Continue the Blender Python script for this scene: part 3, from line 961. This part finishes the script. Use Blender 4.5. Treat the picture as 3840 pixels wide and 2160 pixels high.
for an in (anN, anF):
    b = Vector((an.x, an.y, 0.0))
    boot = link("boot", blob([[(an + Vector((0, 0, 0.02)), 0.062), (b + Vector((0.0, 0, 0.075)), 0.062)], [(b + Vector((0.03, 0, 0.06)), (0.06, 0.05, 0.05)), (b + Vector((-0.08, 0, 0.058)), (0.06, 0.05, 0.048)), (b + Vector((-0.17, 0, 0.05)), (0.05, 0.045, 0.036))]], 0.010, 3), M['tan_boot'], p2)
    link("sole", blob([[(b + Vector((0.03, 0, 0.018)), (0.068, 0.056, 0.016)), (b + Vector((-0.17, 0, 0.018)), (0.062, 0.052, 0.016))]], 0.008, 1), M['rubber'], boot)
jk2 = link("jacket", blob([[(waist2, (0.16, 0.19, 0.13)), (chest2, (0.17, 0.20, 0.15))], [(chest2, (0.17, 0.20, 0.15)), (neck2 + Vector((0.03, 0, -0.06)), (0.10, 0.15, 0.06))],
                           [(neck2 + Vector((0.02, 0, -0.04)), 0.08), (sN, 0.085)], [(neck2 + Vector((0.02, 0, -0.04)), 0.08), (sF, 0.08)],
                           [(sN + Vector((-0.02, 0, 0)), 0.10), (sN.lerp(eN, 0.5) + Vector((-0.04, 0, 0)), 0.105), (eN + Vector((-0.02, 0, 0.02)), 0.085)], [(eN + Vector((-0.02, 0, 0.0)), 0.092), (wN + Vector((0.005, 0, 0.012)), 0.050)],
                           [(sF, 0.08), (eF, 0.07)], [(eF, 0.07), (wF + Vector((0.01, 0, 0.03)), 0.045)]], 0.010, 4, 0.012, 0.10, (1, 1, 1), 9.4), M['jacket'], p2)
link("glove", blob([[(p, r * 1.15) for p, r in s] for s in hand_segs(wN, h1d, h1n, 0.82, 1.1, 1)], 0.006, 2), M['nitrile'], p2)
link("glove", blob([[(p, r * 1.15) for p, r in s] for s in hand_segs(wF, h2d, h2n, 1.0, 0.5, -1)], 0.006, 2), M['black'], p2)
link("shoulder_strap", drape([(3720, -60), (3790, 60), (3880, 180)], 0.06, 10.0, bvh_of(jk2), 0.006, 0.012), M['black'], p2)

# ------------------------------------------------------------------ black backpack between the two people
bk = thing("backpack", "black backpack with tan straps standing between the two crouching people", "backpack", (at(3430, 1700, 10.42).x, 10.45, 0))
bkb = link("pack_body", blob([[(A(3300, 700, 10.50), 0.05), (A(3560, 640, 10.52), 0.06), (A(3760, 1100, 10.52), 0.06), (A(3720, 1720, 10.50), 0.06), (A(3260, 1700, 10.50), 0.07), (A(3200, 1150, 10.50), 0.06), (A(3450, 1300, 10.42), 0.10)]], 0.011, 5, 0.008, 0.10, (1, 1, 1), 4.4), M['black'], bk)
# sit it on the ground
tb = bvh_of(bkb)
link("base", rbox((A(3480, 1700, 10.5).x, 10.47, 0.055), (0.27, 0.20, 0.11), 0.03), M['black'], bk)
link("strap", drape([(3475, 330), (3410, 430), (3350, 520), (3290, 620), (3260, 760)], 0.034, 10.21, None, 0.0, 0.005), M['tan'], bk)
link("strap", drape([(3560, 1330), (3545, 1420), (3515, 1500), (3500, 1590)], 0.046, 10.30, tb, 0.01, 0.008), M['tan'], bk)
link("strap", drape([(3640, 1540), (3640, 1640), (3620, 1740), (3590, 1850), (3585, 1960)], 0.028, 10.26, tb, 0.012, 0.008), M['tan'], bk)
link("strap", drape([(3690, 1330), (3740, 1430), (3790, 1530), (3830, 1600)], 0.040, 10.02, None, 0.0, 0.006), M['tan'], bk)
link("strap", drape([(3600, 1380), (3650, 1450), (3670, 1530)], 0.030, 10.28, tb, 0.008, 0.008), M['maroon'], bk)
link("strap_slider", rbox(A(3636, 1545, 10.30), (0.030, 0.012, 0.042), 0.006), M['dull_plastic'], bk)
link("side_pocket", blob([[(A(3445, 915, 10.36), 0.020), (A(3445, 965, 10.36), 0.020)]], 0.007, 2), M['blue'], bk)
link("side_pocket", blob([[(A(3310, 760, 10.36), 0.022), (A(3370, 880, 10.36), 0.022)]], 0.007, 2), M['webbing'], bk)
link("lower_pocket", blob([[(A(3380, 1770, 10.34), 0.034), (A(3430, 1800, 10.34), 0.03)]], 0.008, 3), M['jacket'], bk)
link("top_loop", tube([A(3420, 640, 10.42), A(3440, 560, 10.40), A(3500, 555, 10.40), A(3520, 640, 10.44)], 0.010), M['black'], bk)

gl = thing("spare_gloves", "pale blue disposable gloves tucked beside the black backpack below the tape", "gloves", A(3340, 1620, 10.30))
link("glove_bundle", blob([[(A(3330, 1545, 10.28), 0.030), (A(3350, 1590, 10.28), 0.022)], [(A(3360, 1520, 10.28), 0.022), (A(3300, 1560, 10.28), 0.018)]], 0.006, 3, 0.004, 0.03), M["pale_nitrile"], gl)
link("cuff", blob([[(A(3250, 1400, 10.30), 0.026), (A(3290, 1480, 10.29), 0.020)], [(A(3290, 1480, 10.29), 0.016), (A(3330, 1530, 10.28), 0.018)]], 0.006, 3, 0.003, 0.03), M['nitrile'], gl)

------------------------

- Aim -
Copy every line verbatim.

- Result of this exercise -
Continue the Blender Python script for this scene: part 3, from line 961. This part finishes the script. Use Blender 4.5. Treat the picture as 3840 pixels wide and 2160 pixels high.
for an in (anN, anF):
    b = Vector((an.x, an.y, 0.0))
    boot = link("boot", blob([[(an + Vector((0, 0, 0.02)), 0.062), (b + Vector((0.0, 0, 0.075)), 0.062)], [(b + Vector((0.03, 0, 0.06)), (0.06, 0.05, 0.05)), (b + Vector((-0.08, 0, 0.058)), (0.06, 0.05, 0.048)), (b + Vector((-0.17, 0, 0.05)), (0.05, 0.045, 0.036))]], 0.010, 3), M['tan_boot'], p2)
    link("sole", blob([[(b + Vector((0.03, 0, 0.018)), (0.068, 0.056, 0.016)), (b + Vector((-0.17, 0, 0.018)), (0.062, 0.052, 0.016))]], 0.008, 1), M['rubber'], boot)
jk2 = link("jacket", blob([[(waist2, (0.16, 0.19, 0.13)), (chest2, (0.17, 0.20, 0.15))], [(chest2, (0.17, 0.20, 0.15)), (neck2 + Vector((0.03, 0, -0.06)), (0.10, 0.15, 0.06))],
                           [(neck2 + Vector((0.02, 0, -0.04)), 0.08), (sN, 0.085)], [(neck2 + Vector((0.02, 0, -0.04)), 0.08), (sF, 0.08)],
                           [(sN + Vector((-0.02, 0, 0)), 0.10), (sN.lerp(eN, 0.5) + Vector((-0.04, 0, 0)), 0.105), (eN + Vector((-0.02, 0, 0.02)), 0.085)], [(eN + Vector((-0.02, 0, 0.0)), 0.092), (wN + Vector((0.005, 0, 0.012)), 0.050)],
                           [(sF, 0.08), (eF, 0.07)], [(eF, 0.07), (wF + Vector((0.01, 0, 0.03)), 0.045)]], 0.010, 4, 0.012, 0.10, (1, 1, 1), 9.4), M['jacket'], p2)
link("glove", blob([[(p, r * 1.15) for p, r in s] for s in hand_segs(wN, h1d, h1n, 0.82, 1.1, 1)], 0.006, 2), M['nitrile'], p2)
link("glove", blob([[(p, r * 1.15) for p, r in s] for s in hand_segs(wF, h2d, h2n, 1.0, 0.5, -1)], 0.006, 2), M['black'], p2)
link("shoulder_strap", drape([(3720, -60), (3790, 60), (3880, 180)], 0.06, 10.0, bvh_of(jk2), 0.006, 0.012), M['black'], p2)

# ------------------------------------------------------------------ black backpack between the two people
bk = thing("backpack", "black backpack with tan straps standing between the two crouching people", "backpack", (at(3430, 1700, 10.42).x, 10.45, 0))
bkb = link("pack_body", blob([[(A(3300, 700, 10.50), 0.05), (A(3560, 640, 10.52), 0.06), (A(3760, 1100, 10.52), 0.06), (A(3720, 1720, 10.50), 0.06), (A(3260, 1700, 10.50), 0.07), (A(3200, 1150, 10.50), 0.06), (A(3450, 1300, 10.42), 0.10)]], 0.011, 5, 0.008, 0.10, (1, 1, 1), 4.4), M['black'], bk)
# sit it on the ground
tb = bvh_of(bkb)
link("base", rbox((A(3480, 1700, 10.5).x, 10.47, 0.055), (0.27, 0.20, 0.11), 0.03), M['black'], bk)
link("strap", drape([(3475, 330), (3410, 430), (3350, 520), (3290, 620), (3260, 760)], 0.034, 10.21, None, 0.0, 0.005), M['tan'], bk)
link("strap", drape([(3560, 1330), (3545, 1420), (3515, 1500), (3500, 1590)], 0.046, 10.30, tb, 0.01, 0.008), M['tan'], bk)
link("strap", drape([(3640, 1540), (3640, 1640), (3620, 1740), (3590, 1850), (3585, 1960)], 0.028, 10.26, tb, 0.012, 0.008), M['tan'], bk)
link("strap", drape([(3690, 1330), (3740, 1430), (3790, 1530), (3830, 1600)], 0.040, 10.02, None, 0.0, 0.006), M['tan'], bk)
link("strap", drape([(3600, 1380), (3650, 1450), (3670, 1530)], 0.030, 10.28, tb, 0.008, 0.008), M['maroon'], bk)
link("strap_slider", rbox(A(3636, 1545, 10.30), (0.030, 0.012, 0.042), 0.006), M['dull_plastic'], bk)
link("side_pocket", blob([[(A(3445, 915, 10.36), 0.020), (A(3445, 965, 10.36), 0.020)]], 0.007, 2), M['blue'], bk)
link("side_pocket", blob([[(A(3310, 760, 10.36), 0.022), (A(3370, 880, 10.36), 0.022)]], 0.007, 2), M['webbing'], bk)
link("lower_pocket", blob([[(A(3380, 1770, 10.34), 0.034), (A(3430, 1800, 10.34), 0.03)]], 0.008, 3), M['jacket'], bk)
link("top_loop", tube([A(3420, 640, 10.42), A(3440, 560, 10.40), A(3500, 555, 10.40), A(3520, 640, 10.44)], 0.010), M['black'], bk)

gl = thing("spare_gloves", "pale blue disposable gloves tucked beside the black backpack below the tape", "gloves", A(3340, 1620, 10.30))
link("glove_bundle", blob([[(A(3330, 1545, 10.28), 0.030), (A(3350, 1590, 10.28), 0.022)], [(A(3360, 1520, 10.28), 0.022), (A(3300, 1560, 10.28), 0.018)]], 0.006, 3, 0.004, 0.03), M["pale_nitrile"], gl)
link("cuff", blob([[(A(3250, 1400, 10.30), 0.026), (A(3290, 1480, 10.29), 0.020)], [(A(3290, 1480, 10.29), 0.016), (A(3330, 1530, 10.28), 0.018)]], 0.006, 3, 0.003, 0.03), M['nitrile'], gl)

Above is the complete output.